Collaboration May Be Called For

The decision point will vary from one context to another, depending on factors including but not limited to: codebase knowledge, mad geek chops, domain knowledge, really offensive arrogance, number of eyeballs, most recent collossal failure, etc.

In a collaborative situation, people will disagree about their gut feelings. I’ll offer a pro-tip: don’t disrespect folks who are less confident than you. Find a 50/50 compromise, then bias it a little towards the nervous side, and do it explicitly and openly and cheerfully. The time difference isn’t that significant. Good nervous cheer from your pair is very significant.

(On the other hand, I usually resist compromising with corporate handbook nervousness. I especially target here company-wide design rules, which are nearly always borked beyond any ready solution.)
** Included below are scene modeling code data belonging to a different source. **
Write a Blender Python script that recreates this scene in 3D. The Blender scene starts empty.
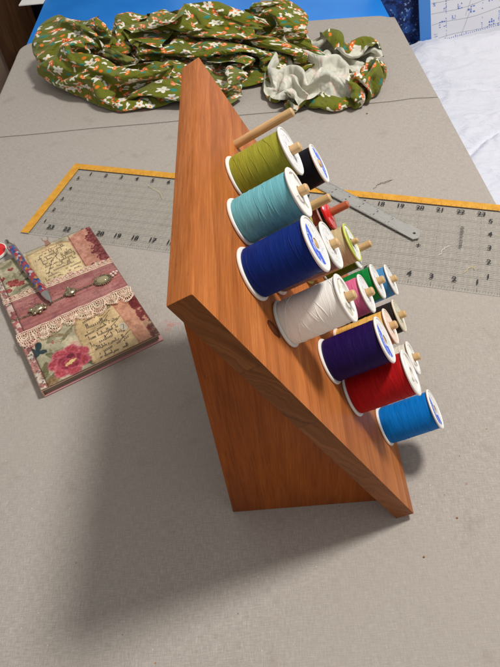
import bpy, bmesh, math, random, base64, zlib
import numpy as np
from mathutils import Vector, Matrix, noise

S = 0.0254                      # the scene is measured in inches
R_ = random.Random(7)
D = bpy.data
SC = bpy.context.scene
COL = SC.collection

# ------------------------------------------------------------------ node helpers
class NT:
    def __init__(s, name):
        s.mat = D.materials.new(name); s.mat.use_nodes = True
        s.t = s.mat.node_tree; s.n = s.t.nodes; s.l = s.t.links
        s.b = s.n['Principled BSDF']
    def new(s, kind, **kw):
        nd = s.n.new(kind)
        for k, v in kw.items(): setattr(nd, k, v)
        return nd
    def put(s, sock, v):
        if isinstance(v, bpy.types.NodeSocket): s.l.new(v, sock)
        elif v is not None: sock.default_value = v
    def m(s, op, a, b=None, c=None):
        nd = s.new('ShaderNodeMath', operation=op)
        s.put(nd.inputs[0], a); s.put(nd.inputs[1], b); s.put(nd.inputs[2], c)
        return nd.outputs[0]
    def vm(s, op, a, b=None):
        nd = s.new('ShaderNodeVectorMath', operation=op)
        s.put(nd.inputs[0], a)
        if op == 'SCALE': s.put(nd.inputs['Scale'], b)
        else: s.put(nd.inputs[1], b)
        return nd.outputs['Value'] if op in ('LENGTH', 'DOT_PRODUCT', 'DISTANCE') else nd.outputs[0]
    def coord(s, scale=(1, 1, 1), what='Object', off=(0, 0, 0), rot=(0, 0, 0)):
        tc = s.new('ShaderNodeTexCoord'); mp = s.new('ShaderNodeMapping')
        k = 1/S if what == 'Object' else 1
        mp.inputs['Scale'].default_value = [x*k for x in scale]
        mp.inputs['Location'].default_value = off; mp.inputs['Rotation'].default_value = rot
        s.l.new(tc.outputs[what], mp.inputs[0]); return mp.outputs[0]
    def noise(s, vec, scale=1, detail=3, rough=.5, dist=0):
        nd = s.new('ShaderNodeTexNoise'); s.put(nd.inputs['Vector'], vec)
        nd.inputs['Scale'].default_value = scale; nd.inputs['Detail'].default_value = detail
        nd.inputs['Roughness'].default_value = rough; nd.inputs['Distortion'].default_value = dist
        return nd.outputs[0]
    def ramp(s, f, stops, interp='LINEAR'):
        nd = s.new('ShaderNodeValToRGB'); s.put(nd.inputs[0], f); r = nd.color_ramp
        r.interpolation = interp
        while len(r.elements) < len(stops): r.elements.new(.5)
        for e, (p, c) in zip(r.elements, stops):
            e.position = p; e.color = c if len(c) == 4 else (*c, 1)
        return nd.outputs[0]
    def step(s, f, a, b):
        nd = s.new('ShaderNodeMapRange', interpolation_type='SMOOTHSTEP'); s.put(nd.inputs[0], f)
        nd.inputs[1].default_value = a; nd.inputs[2].default_value = b
        return nd.outputs[0]
    def mix(s, f, a, b, blend='MIX'):
        nd = s.new('ShaderNodeMix', data_type='RGBA', blend_type=blend)
        s.put(nd.inputs[0], f)
        for i, v in ((6, a), (7, b)):
            if isinstance(v, tuple) and len(v) == 3: v = (*v, 1)
            s.put(nd.inputs[i], v)
        return nd.outputs[2]
    def sep(s, v):
        nd = s.new('ShaderNodeSeparateXYZ'); s.put(nd.inputs[0], v); return nd.outputs
    def comb(s, x, y, z=0.0):
        nd = s.new('ShaderNodeCombineXYZ')
        for i, v in enumerate((x, y, z)): s.put(nd.inputs[i], v)
        return nd.outputs[0]
    def bump(s, h, strength=.3, dist=.01, nrm=None):
        nd = s.new('ShaderNodeBump'); nd.inputs['Strength'].default_value = strength
        nd.inputs['Distance'].default_value = dist*S; s.put(nd.inputs['Height'], h)
        if nrm is not None: s.put(nd.inputs['Normal'], nrm)
        return nd.outputs[0]
    def out(s, color=None, rough=.5, normal=None, **kw):
        if isinstance(color, tuple) and len(color) == 3: color = (*color, 1)
        s.put(s.b.inputs['Base Color'], color); s.put(s.b.inputs['Roughness'], rough)
        if normal is not None: s.put(s.b.inputs['Normal'], normal)
        for k, v in kw.items(): s.put(s.b.inputs[k.replace('_', ' ')], v)
        return s.mat

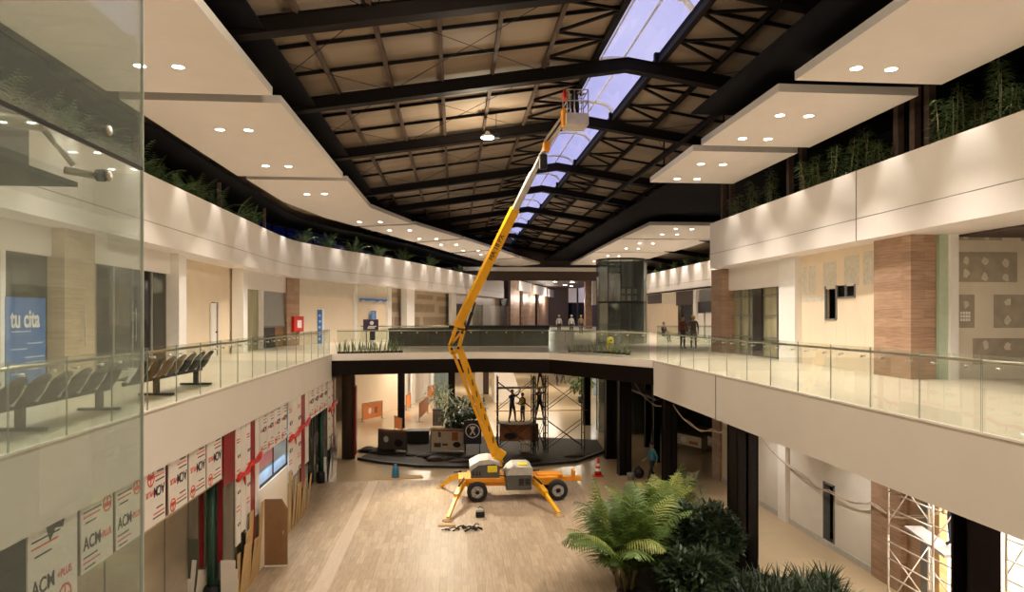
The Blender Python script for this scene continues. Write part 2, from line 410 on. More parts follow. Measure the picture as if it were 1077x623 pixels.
strip('trim_left_ledge', offset(FASL,.16), offset(FASL,2.2), 10.9, 11.02, 'ledge')
struct('trim_right_ledge', MB().box(11.56,14,-5,29.6,10.9,11.02), 'ledge')
struct('trim_far_right_ledge', MB().box(19.06,22,44,80,10.9,11.02), 'ledge')
# walls behind the ledges: a dusk-coloured glass band in dark posts on the left, dark panelling on the right
strip('wall_left_clerestory', offset(FASL,2.2)[:2], offset(FASL,2.3)[:2], 10.9, 12.9, 'voidblack')
PB = offset(FASL,2.2)[1:]; PB2 = offset(FASL,2.24)[1:]
strip('window_1', PB, PB2, 10.9, 12.3, 'bluepane')
strip('wall_left_clerestory', PB, PB2, 12.3, 13.8, 'deckdark')
mb = MB()
for i in range(0, len(PB), 2): p = PB[i]; mb.box(p.x-.05,p.x+.05,p.y-.05,p.y+.05,10.9,12.4)
struct('trim_clerestory_posts', mb, 'roofsteel')
struct('wall_right_clerestory', MB().box(14,14.1,-5,29.6,9.3,14), 'voidblack')
struct('wall_right_clerestory', MB().box(22,22.1,30,90,5.4,13), 'deckdark')

# ------------------------------------------------------------------ hanging ceiling panels
def canopy(poly, label):
    mb = MB().slab(poly, CAN, CAN+.2); mb.mi = [0]+[1]*(len(mb.mi)-1)
    o = struct('ceiling_panel', mb, ['canopy','canopyedge'], label=label); return o
g = lambda *p: [floor_at(x, y, CAN) for x, y in p]
canopy([(-8.3,-4),(-4.43,-4),(-4.43,17.15),(-8.3,17.15)], 'left ceiling panel nearest the camera')
canopy([(-8.3,17.75),(-4.38,17.75),(-4.33,27.1),(-8.3,27.1)], 'second ceiling panel on the left')
canopy([(-8.15,27.7),(-4.25,27.7),(-4.15,34.5),(-2.5,40.1),(-5.9,41.6),(-7.0,38.4),(-8.05,33.0)], 'bent ceiling panel on the left')
canopy([(-5.7,42.0),(-2.3,40.6),(.5,47.5),(-2.95,50.1)], 'fourth ceiling panel on the left')
canopy([(-2.75,50.6),(.65,48.0),(3.3,55.1),(-.3,58.2)], 'fifth ceiling panel on the left')
canopy([(-.1,58.8),(3.5,55.6),(5.9,62.6),(2.4,65.9)], 'sixth ceiling panel on the left')
canopy([(2.6,66.4),(6.1,63.1),(8.8,70.2),(5.6,75.4)], 'last ceiling panel on the left')
canopy([(7.75,-4),(11.3,-4),(11.3,15.05),(7.75,15.05)], 'right ceiling panel nearest the camera')
canopy([(7.75,15.85),(11.3,15.85),(11.3,21.0),(7.75,21.0)], 'second ceiling panel on the right')
canopy([(7.75,21.75),(11.3,21.75),(11.3,27.0),(7.85,27.0)], 'third ceiling panel on the right')
canopy([(11.5,39.6),(18.2,39.6),(18.2,46.5),(11.5,46.5)], 'far ceiling panel on the right, nearest of its row')
canopy([(11.5,47.0),(18.2,47.0),(18.2,56.5),(11.7,56.5)], 'far ceiling panel on the right, middle of its row')
canopy([(11.7,57.0),(18.2,57.0),(18.2,71),(12.1,71)], 'far ceiling panel on the right, last of its row')
# end bulkhead across the hall, with the ceiling of the passage behind it
struct('beam', MB().box(-2,19,72.6,73.2,11.9,12.3), 'cream')
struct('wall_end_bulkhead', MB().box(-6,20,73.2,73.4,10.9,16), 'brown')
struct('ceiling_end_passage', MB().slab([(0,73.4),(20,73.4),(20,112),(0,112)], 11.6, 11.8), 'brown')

# ------------------------------------------------------------------ roof
RX, RZ, SL = 5.1, 14.85, .155
def rz(x): return RZ-SL*abs(x-RX)
Y0, Y1 = -6, 84
for nm, xa, xb in (('roof_left', -9.0, RX-.95), ('roof_right', RX+.95, 22.2)):
    struct(nm, MB().extr([(xa,Y0,rz(xa)),(xb,Y0,rz(xb)),(xb,Y0,rz(xb)+.12),(xa,Y0,rz(xa)+.12)], (0,Y1-Y0,0)), 'deck')
TY = [8.5, 14.75, 20.0, 26.0, 33.9, 39.8, 47.5, 55.6, 63, 71]
for k, y in enumerate(TY):
    mb = MB()
    for s in (-1, 1):
        pts = []
        for x in (RX, RX+s*(11.0 if s < 0 else 16)):
            pts.append((x, rz(x)))
        (xa, za), (xb, zb) = pts
        mb.extr([(xa,y-.1,za-.48),(xb,y-.1,zb-.48),(xb,y-.1,zb-.16),(xa,y-.1,za-.16)], (0,.2,0))
        mb.extr([(xa,y-.17,za-.50),(xb,y-.17,zb-.50),(xb,y-.17,zb-.48),(xa,y-.17,za-.48)], (0,.34,0))
        mb.extr([(xa,y-.17,za-.16),(xb,y-.17,zb-.16),(xb,y-.17,zb-.14),(xa,y-.17,za-.14)], (0,.34,0))
    struct('beam_roof_rafter', mb, 'roofsteel')
PX = [RX-s for s in (1.0,2.5,4.0,5.45,6.9,8.4,9.9,11.3)]+[RX+s for s in (1.0,2.5,4.0,5.45,6.9,8.4,9.9)]
for x in PX:
    w = .16 if abs(abs(x-RX)-1) < .01 else .10
    struct('beam_purlin', MB().box(x-w/2,x+w/2,Y0,Y1,rz(x)-.16,rz(x)-.005), 'roofsteel' if w > .12 or x > RX+2 else 'purlin')
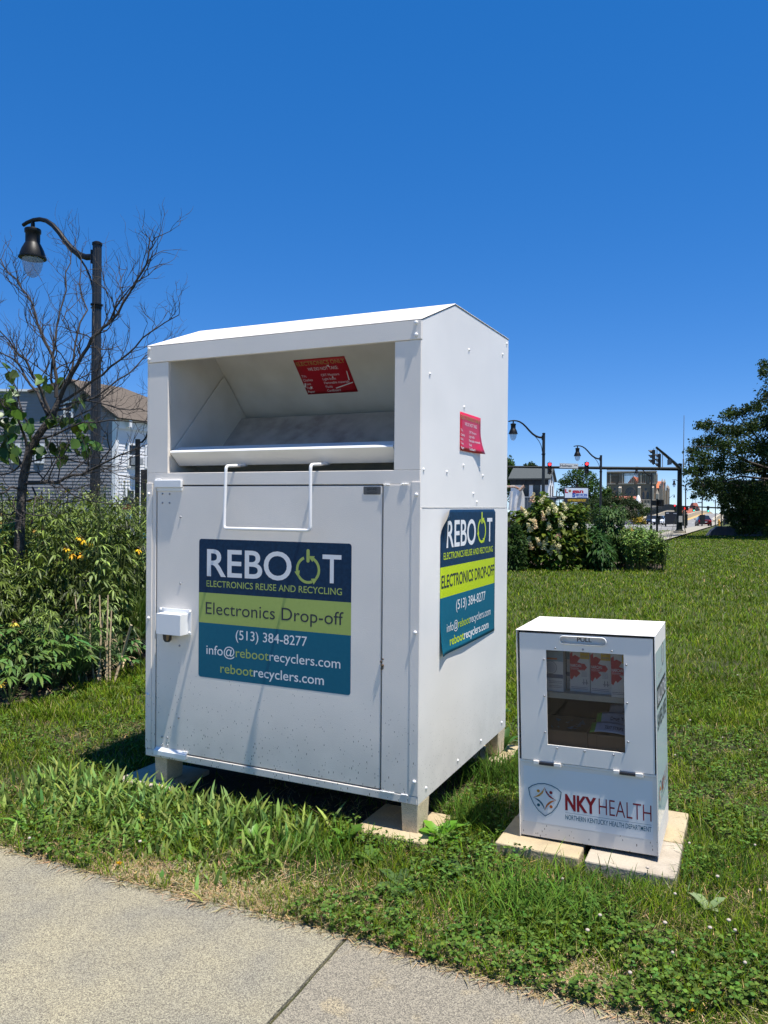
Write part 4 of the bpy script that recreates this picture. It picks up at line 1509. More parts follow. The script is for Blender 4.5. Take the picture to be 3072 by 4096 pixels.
def rosette(name, px, py, n, L, Wd, col, label, cat='weed', rise=0.5, z=GZ, grp=None):
    c = gp(px, py, z)
    nm = NM()
    a = np.arange(n) * 2.39996 + rng.random() * 6
    el = rise * (0.4 + 0.9 * rng.random(n))
    D = np.stack([np.cos(a), np.sin(a), el], 1)
    U = np.stack([-np.cos(a) * el, -np.sin(a) * el, np.ones(n)], 1)
    leaves(nm, np.zeros((n, 3)) + np.array([0, 0, 0.01]), D, U, L * (0.7 + 0.5 * rng.random(n)), Wd * (0.8 + 0.4 * rng.random(n)), vary(col, n, 0.18, 0.08), 0.3, 0.35, 0.55)
    o = nm.build(name, M_LEAF)
    o.location = c
    return tag(o, label, cat, grp)


rosette('plantain_weed', 1758, 3368, 10, 0.15, 0.065, (0.13, 0.30, 0.02), 'bright green broad leaved weed at the corner of the front bin paver', rise=1.0)
rosette('plantain_weed', 1385, 3385, 7, 0.13, 0.055, (0.10, 0.22, 0.025), 'upright broad leaved weed in front of the bin, left of the front paver', rise=1.5)
rosette('plantain_weed', 1480, 3452, 9, 0.11, 0.045, (0.085, 0.17, 0.03), 'low weed with jagged dull leaves, between the sidewalk and the front bin paver', rise=0.6)
rosette('plantain_weed', 2010, 3010, 8, 0.22, 0.050, (0.06, 0.13, 0.02), 'tall dark dock weed in the shade behind the dispenser, by the bin', rise=1.6)
rosette('dandelion_weed', 1800, 3800, 11, 0.10, 0.026, (0.14, 0.10, 0.055), 'purplish flat weed rosette at the sidewalk edge', rise=0.25)
rosette('plantain_weed', 1830, 3500, 9, 0.12, 0.040, (0.075, 0.16, 0.03), 'broad weed in the lawn between the front bin paver and the sidewalk', rise=0.7)
rosette('plantain_weed', 1600, 3560, 10, 0.13, 0.045, (0.07, 0.13, 0.035), 'dusty green weed clump by the sidewalk, below the front bin paver', rise=0.5)
rosette('plantain_weed', 2830, 3660, 5, 0.10, 0.040, (0.22, 0.30, 0.13), 'pale broad leaf standing in the lawn right of the dispenser', rise=1.4)
rosette('plantain_weed', 110, 3330, 6, 0.16, 0.026, (0.15, 0.28, 0.03), 'bright grassy weed leaning over the sidewalk edge', rise=0.9)
rosette('plantain_weed', 1010, 3380, 8, 0.13, 0.042, (0.13, 0.26, 0.03), 'broad weed among the crabgrass before the bin door', rise=1.3)
rosette('dandelion_weed', 700, 3430, 10, 0.12, 0.028, (0.11, 0.20, 0.03), 'toothed green weed low at the front of the crabgrass', rise=0.5)
rosette('plantain_weed', 1990, 2880, 7, 0.16, 0.055, (0.06, 0.14, 0.02), 'dark green weed beside the back leg of the bin', rise=1.2)
# flowers in the grass
cf = None
M_CLF = mat('clover_flower', (0.42, 0.37, 0.29), rough=0.9, noise=(300, (0.5, 0.38, 0.34), 0.7, 2))
for i in range(26):
    px, py = [(2757, 3372), (2870, 3505), (2915, 3680), (2700, 3575), (2940, 3720), (2840, 3710), (2400, 3660), (2690, 3810), (3020, 3380), (2250, 3515), (2590, 3470), (3000, 3000), (2890, 2950), (2760, 2880), (2950, 2700), (2800, 2600), (2580, 2380), (2900, 2450), (2700, 3020), (3040, 3560), (560, 3365), (118, 3352), (2520, 3890), (2660, 3690), (2980, 3850), (2350, 3720)][i]
    c = gp(px, py, GZ + 0.075)
    if cf is None:
        b = MB()
        b.ball((0, 0, 0), 0.0058, 8, 6, sc=(1, 1, 0.85))
        b.tube([(0, 0, -0.008), (0.004, 0, -0.075)], 0.0012, 4, mi=1)
        cf = b.build('clover_flower', [M_CLF, mat('flower_stalk', (0.09, 0.16, 0.03), rough=0.6)])
        o = cf
    else:
        o = cf.copy()
        COL.objects.link(o)
    o.location = c
    s_ = 0.8 + rnd.random() * 0.5
    o.scale = (s_, s_, 1)
    tag(o, 'white clover flower head standing in the lawn grass', 'clover flower', 'white clover flowers in the lawn')
for (px, py, lab) in ((475, 3455, 'yellow dandelion flower at the sidewalk edge before the bin'), (2757, 4045, 'orange yellow dandelion flower in the lawn below the dispenser, at the sidewalk')):
    c = gp(px, py, GZ + 0.03)
    nm = NM()
    n = 26
    a = rng.random(n) * 6.28
    leaves(nm, np.zeros((n, 3)), np.stack([np.cos(a), np.sin(a), 0.2 + rng.random(n)], 1), np.tile([0, 0, 1.0], (n, 1)), 0.016, 0.005, vary((0.75, 0.42, 0.01), n, 0.1, 0.05), 0.1, 0.1)
    o = nm.build('dandelion_flower', M_LEAF)
    o.location = c
    tag(o, lab, 'flower')

# ================================================================== street: roads, kerbs, bridge
M_ROAD = mat('road_concrete', (0.25, 0.24, 0.225), rough=0.95, noise=(0.25, (0.16, 0.155, 0.15), 0.8, 6), noise2=(3, (0.22, 0.215, 0.205), 0.6, 5))
M_CURB = mat('kerb_concrete', (0.33, 0.30, 0.235), rough=0.95, noise=(2, (0.27, 0.24, 0.19), 0.7, 6))
M_PARA = mat('parapet_concrete', (0.46, 0.40, 0.29), rough=0.9, noise=(1.2, (0.38, 0.32, 0.22), 0.7, 6))
M_WLINE = mat('white_road_paint', (0.5, 0.5, 0.48), rough=0.8)
M_YLINE = mat('yellow_road_paint', (0.55, 0.35, 0.10), rough=0.8, noise=(1, (0.45, 0.31, 0.14), 0.6, 4))
RD = Vector((0.419, 0.908, 0))            # the avenue's heading
RL = Vector((-0.908, 0.419, 0))           # its left
P0 = gp(2752, 2118)                       # a point on the near kerb
P0.z = 0


def rdz(s):        # height of the avenue s metres past P0: it climbs to a bridge
    t = max(0.0, min(1.0, (s - 36) / 160))
    up = 2.3 * (t * t * (3 - 2 * t))
    if s > 215:
        up -= 0.00032 * (s - 215) ** 2
    return GZ + 0.02 + up


def rp_(s, l, dz=0.0):
    q = P0 + RD * s + RL * l
    return (q.x, q.y, rdz(s) + dz)


def strip(name, s0, s1, l0, l1, dz, m, n=30, thick=None, kind='structure'):
    b = MB()
    for i in range(n + 1):
        s_ = s0 + (s1 - s0) * i / n
        b.v += [rp_(s_, l0, dz), rp_(s_, l1, dz)]
    for i in range(n):
        b.f.append((2 * i, 2 * i + 1, 2 * i + 3, 2 * i + 2))
        b.mi.append(0)
        b.sm.append(False)
    o = b.build(name, m)
    if o.data.polygons[0].normal.z < 0:
        o.data.flip_normals()
    if kind:
        o['kind'] = kind
    return o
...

Is That All The Design We Do?

Of course not.

The stopping point above isn’t the stopping point of design, far from it. Remember, we’re talking here about pre-coding design.

When we say we’re ready to code we most definitely don’t mean we’re ready to not design. The real design is just heating up, in fact. All through the implementation process we will be making further design decisions.

The fear is that we haven’t done enough thinking to really solve the problem.

The reason we have that fear is because that’s the situation: we haven’t done enough thinking to really solve the problem.

But I’ll let you in on a little secret. Thinking is done with thoughts. Really solving the problem is done with code. You will never really solve the problem by thinking, you will only ever really solve the problem with the code.

That doesn’t mean we don’t think. It means we think enough to code, then enter a tight little cycle of code-think-code-think-code-think.